The key phrase being "[they] have ever reviewed". Did they review the Asus, MSI, and Gigabyte offerings of the 970? "Midrange enthusiast cards" could refer to anything without context. You're simply making assumptions here.


No temps are not relevant as long as they are under the thermal limits. No goal post shifting at all.

Well let's go back a bit shall we?

The only reason to go with EVGA this time round would be for the support. The physical hardware is inferior to the competition (Asus, MSI, Gigabyte) whether in terms of performance or cooling.

Except where it is shown to be superior in both performance and cooling... like the FTW.

Uh huh. Previously you trumpeted the FTW as having superior performance and cooling, and when I showed it does not have superior cooling relative to the competition, temps suddenly don't matter. That is goalpost shifting my friend.

Again, you can't compare single samples. You need a larger pool of samples to eliminate variability... the silicon lottery.

I updated my post, but let me just put it here instead since it would be more directly relevant:

Back to TDP. The EVGA 970 FTW, like the Asus Strix 970, has the same amount of deliverable power. FTW uses 2x6 pins, Strix uses 1x8 pin, for a total of 225W. Is it any coincidence then, that the Asus Strix 970 consistently failed to reach 1500 boost across all five different reviews?

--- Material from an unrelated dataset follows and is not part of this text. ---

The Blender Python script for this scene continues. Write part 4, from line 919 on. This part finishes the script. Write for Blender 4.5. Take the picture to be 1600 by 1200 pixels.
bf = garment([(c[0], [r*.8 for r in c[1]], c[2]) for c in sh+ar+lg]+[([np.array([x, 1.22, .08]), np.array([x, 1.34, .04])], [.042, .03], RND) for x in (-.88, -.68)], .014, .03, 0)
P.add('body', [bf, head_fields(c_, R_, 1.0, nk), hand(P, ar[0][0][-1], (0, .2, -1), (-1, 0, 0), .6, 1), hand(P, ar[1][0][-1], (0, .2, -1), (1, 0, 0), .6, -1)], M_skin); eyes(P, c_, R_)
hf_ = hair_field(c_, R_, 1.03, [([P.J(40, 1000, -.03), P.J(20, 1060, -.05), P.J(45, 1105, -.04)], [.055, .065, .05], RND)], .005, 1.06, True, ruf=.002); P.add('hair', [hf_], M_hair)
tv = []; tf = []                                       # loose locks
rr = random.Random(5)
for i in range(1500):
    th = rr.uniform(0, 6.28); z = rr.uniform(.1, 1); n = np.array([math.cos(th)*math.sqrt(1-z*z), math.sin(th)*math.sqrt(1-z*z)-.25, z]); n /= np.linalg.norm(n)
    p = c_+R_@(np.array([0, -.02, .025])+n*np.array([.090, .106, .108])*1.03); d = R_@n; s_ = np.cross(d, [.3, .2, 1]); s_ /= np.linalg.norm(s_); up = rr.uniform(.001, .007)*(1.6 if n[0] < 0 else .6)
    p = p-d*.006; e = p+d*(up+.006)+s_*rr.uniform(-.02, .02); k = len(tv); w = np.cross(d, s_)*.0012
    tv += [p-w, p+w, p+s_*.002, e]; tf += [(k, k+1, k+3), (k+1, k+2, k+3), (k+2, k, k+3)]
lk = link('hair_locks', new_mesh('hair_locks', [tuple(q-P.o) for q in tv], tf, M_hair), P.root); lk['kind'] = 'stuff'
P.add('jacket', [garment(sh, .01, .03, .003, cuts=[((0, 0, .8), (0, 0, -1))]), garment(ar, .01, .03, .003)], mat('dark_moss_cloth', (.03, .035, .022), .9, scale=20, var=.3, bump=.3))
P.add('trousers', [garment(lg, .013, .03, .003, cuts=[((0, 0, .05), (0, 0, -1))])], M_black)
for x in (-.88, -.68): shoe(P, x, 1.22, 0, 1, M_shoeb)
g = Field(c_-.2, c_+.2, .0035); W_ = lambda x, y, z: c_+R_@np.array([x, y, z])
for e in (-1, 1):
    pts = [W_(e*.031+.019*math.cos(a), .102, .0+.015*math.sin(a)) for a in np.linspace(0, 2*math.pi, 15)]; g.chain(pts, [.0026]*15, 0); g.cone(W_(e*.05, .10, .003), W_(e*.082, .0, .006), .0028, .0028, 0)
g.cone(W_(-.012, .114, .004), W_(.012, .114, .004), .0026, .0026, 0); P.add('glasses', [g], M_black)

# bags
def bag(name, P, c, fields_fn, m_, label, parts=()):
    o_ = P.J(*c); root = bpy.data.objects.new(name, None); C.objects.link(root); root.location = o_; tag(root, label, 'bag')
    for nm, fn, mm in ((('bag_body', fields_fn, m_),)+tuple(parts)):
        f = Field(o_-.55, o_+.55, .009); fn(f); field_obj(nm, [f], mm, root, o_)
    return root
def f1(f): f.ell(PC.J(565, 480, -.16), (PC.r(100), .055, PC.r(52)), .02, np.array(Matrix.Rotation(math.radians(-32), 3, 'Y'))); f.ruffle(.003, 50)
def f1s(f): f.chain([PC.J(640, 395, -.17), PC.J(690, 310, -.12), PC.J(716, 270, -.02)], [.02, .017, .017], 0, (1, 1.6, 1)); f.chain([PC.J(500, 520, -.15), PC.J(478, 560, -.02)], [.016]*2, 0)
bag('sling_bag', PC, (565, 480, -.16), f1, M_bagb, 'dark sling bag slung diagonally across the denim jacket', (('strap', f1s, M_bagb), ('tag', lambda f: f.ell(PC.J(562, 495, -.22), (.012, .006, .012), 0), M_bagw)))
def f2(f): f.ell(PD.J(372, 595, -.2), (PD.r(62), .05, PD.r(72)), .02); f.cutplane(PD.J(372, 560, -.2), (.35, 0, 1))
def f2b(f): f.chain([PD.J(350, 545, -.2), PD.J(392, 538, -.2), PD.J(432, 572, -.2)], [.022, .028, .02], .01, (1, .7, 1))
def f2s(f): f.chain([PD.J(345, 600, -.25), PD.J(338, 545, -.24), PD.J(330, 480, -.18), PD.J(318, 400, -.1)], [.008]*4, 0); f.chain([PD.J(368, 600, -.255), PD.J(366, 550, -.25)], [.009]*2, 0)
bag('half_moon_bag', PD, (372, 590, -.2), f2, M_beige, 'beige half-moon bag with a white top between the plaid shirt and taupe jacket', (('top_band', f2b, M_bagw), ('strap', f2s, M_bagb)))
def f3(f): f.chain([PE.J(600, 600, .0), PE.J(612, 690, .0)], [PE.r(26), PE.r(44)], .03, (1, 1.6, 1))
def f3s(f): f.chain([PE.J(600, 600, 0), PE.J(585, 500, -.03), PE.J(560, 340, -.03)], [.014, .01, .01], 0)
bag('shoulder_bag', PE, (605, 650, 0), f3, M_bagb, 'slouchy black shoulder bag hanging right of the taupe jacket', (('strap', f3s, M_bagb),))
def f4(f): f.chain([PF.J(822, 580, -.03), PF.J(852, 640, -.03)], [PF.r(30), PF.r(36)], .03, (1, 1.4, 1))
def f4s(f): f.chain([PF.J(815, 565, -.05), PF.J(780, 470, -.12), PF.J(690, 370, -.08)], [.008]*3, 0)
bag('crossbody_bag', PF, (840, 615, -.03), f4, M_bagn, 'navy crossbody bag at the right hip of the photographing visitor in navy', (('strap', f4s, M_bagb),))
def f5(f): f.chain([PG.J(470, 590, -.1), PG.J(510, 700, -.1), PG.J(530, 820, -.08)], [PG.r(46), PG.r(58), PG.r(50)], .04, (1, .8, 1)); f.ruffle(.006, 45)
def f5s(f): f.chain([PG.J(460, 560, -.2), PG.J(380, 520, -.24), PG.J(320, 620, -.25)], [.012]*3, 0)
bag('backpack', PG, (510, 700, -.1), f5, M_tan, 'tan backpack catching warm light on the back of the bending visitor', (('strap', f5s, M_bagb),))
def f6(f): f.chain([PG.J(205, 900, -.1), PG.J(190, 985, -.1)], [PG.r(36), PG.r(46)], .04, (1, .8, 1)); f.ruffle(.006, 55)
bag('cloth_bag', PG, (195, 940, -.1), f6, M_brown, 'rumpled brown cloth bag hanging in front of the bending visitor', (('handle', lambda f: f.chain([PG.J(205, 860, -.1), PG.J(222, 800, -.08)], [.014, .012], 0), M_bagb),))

There is a fundamental power delivery limitation on the FTW that simply cannot be overcome, much like the Asus Strix 970. And before you tell me n=5 is still too small of a sample size, yes I fully understand that, and I'm well aware of what the silicon lottery is. The point being while n=1 might be an outlier, n=5 starts to paint a reasonable trend, and that trend simply points towards that overclocking is likely going to be limited by how much power the card is able to obtain. Both the FTW and Asus Strix lag behind the curve at 225W compared to MSI and Gigabyte, both of which allow a maximum of 300W deliverable power (6+8 pins for both).

And my observation is entirely consistent with AnandTech's, who even directly states:
Despite not being temperature limited, what we can see right away is that regardless of the clock speed settings it uses, the GTX 970 FTW is TDP limited under all scenarios. At no point in time are we able to maintain the card’s top boost bin, and instead the card spends its time fluctuating between the boost bins it can hold while maintaining power consumption of 145W

The Asus Strix 970 allows for ~196W total power with 120% TDP limit on the factory BIOS. Even then it barely pushed past 1501 boost, but still throttled during benchmarks because it ran out of juice. Even the MSI card with 220W limit on factory BIOS still throttled. Just goes to show you simply cannot maintain a good overclock if you're power limited.